◆ **GIVEN MATERIAL**:
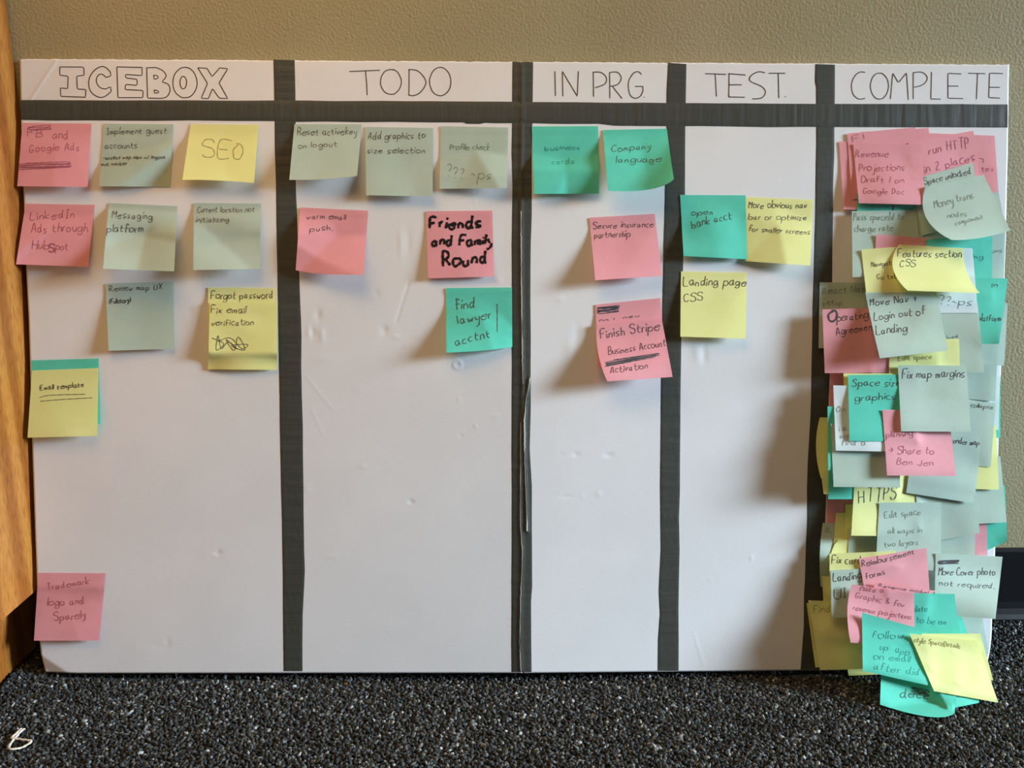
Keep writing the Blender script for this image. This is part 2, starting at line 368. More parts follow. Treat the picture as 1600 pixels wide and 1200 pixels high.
title([cl([(325, 155), (455, 156), (458, 200), (417, 205), (420, 275), (467, 278), (465, 320), (330, 315), (328, 270), (368, 272), (370, 205), (325, 200)]),
       smooth([(600, 182), (575, 158), (550, 153), (515, 172), (487, 212), (483, 262), (505, 302), (545, 321), (575, 312), (605, 288)]).tolist()+[(600, 262)]+smooth([(575, 275), (545, 268), (524, 238), (528, 208), (545, 194), (562, 198), (575, 212)]).tolist()+[(602, 205), (600, 182)],
       cl([(635, 155), (772, 158), (772, 202), (682, 196), (684, 215), (745, 222), (745, 255), (682, 250), (680, 278), (778, 283), (776, 322), (641, 322)]),
       cl([(797, 160)]+smooth([(848, 158), (885, 175), (903, 205), (880, 235)]).tolist()+smooth([(882, 237), (915, 250), (924, 285), (905, 318), (870, 326)]).tolist()+[(802, 324)]),
       cl([(835, 200), (855, 202), (862, 214), (838, 224)]), cl([(838, 280), (858, 284), (864, 294), (838, 298)]),
       ellipse(1005, 240, 66, 84, seed=3), ellipse(996, 240, 18, 35, seed=4),
       cl([(1075, 160), (1125, 162), (1152, 208), (1195, 160), (1238, 165), (1190, 242), (1238, 327), (1192, 325), (1155, 272), (1132, 328), (1093, 325), (1128, 245)])],
      0, 60, 3.478, 1.5, 'outlined block letters spelling icebox')
title([[(502, 207), (600, 203), (695, 199)], [(604, 203), (612, 280), (615, 355)], ellipse(763, 272, 65, 79, seed=5), [(877, 197), (876, 355)],
       smooth([(872, 195), (925, 200), (965, 235), (982, 280), (950, 335), (905, 358), (872, 352)]), ellipse(1072, 270, 67, 89, seed=6)], 420, 60, 4, 1.5, 'thin pen letters spelling todo')
title([[(308, 205), (312, 360)], [(358, 362), (355, 205), (448, 362), (455, 205)], [(550, 365), (548, 210)], smooth([(545, 212), (595, 212), (630, 245), (620, 285), (560, 308)]),
       [(652, 374), (650, 212)], smooth([(650, 213), (700, 212), (723, 248), (700, 288), (650, 300)]), [(668, 300), (728, 376)],
       smooth([(850, 225), (828, 207), (795, 222), (768, 275), (775, 345), (802, 373), (838, 365), (858, 332), (858, 302)]), [(808, 300), (860, 300)], [(863, 366), (868, 369)]], 790, 60, 4, 1.5, 'thin pen letters for in progress, shortened')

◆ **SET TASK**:
Leave out the pictures and transcribe everything else exactly.

◆ **SOLUTION TO THIS EXERCISE**:
Keep writing the Blender script for this image. This is part 2, starting at line 368. More parts follow. Treat the picture as 1600 pixels wide and 1200 pixels high.
title([cl([(325, 155), (455, 156), (458, 200), (417, 205), (420, 275), (467, 278), (465, 320), (330, 315), (328, 270), (368, 272), (370, 205), (325, 200)]),
       smooth([(600, 182), (575, 158), (550, 153), (515, 172), (487, 212), (483, 262), (505, 302), (545, 321), (575, 312), (605, 288)]).tolist()+[(600, 262)]+smooth([(575, 275), (545, 268), (524, 238), (528, 208), (545, 194), (562, 198), (575, 212)]).tolist()+[(602, 205), (600, 182)],
       cl([(635, 155), (772, 158), (772, 202), (682, 196), (684, 215), (745, 222), (745, 255), (682, 250), (680, 278), (778, 283), (776, 322), (641, 322)]),
       cl([(797, 160)]+smooth([(848, 158), (885, 175), (903, 205), (880, 235)]).tolist()+smooth([(882, 237), (915, 250), (924, 285), (905, 318), (870, 326)]).tolist()+[(802, 324)]),
       cl([(835, 200), (855, 202), (862, 214), (838, 224)]), cl([(838, 280), (858, 284), (864, 294), (838, 298)]),
       ellipse(1005, 240, 66, 84, seed=3), ellipse(996, 240, 18, 35, seed=4),
       cl([(1075, 160), (1125, 162), (1152, 208), (1195, 160), (1238, 165), (1190, 242), (1238, 327), (1192, 325), (1155, 272), (1132, 328), (1093, 325), (1128, 245)])],
      0, 60, 3.478, 1.5, 'outlined block letters spelling icebox')
title([[(502, 207), (600, 203), (695, 199)], [(604, 203), (612, 280), (615, 355)], ellipse(763, 272, 65, 79, seed=5), [(877, 197), (876, 355)],
       smooth([(872, 195), (925, 200), (965, 235), (982, 280), (950, 335), (905, 358), (872, 352)]), ellipse(1072, 270, 67, 89, seed=6)], 420, 60, 4, 1.5, 'thin pen letters spelling todo')
title([[(308, 205), (312, 360)], [(358, 362), (355, 205), (448, 362), (455, 205)], [(550, 365), (548, 210)], smooth([(545, 212), (595, 212), (630, 245), (620, 285), (560, 308)]),
       [(652, 374), (650, 212)], smooth([(650, 213), (700, 212), (723, 248), (700, 288), (650, 300)]), [(668, 300), (728, 376)],
       smooth([(850, 225), (828, 207), (795, 222), (768, 275), (775, 345), (802, 373), (838, 365), (858, 332), (858, 302)]), [(808, 300), (860, 300)], [(863, 366), (868, 369)]], 790, 60, 4, 1.5, 'thin pen letters for in progress, shortened')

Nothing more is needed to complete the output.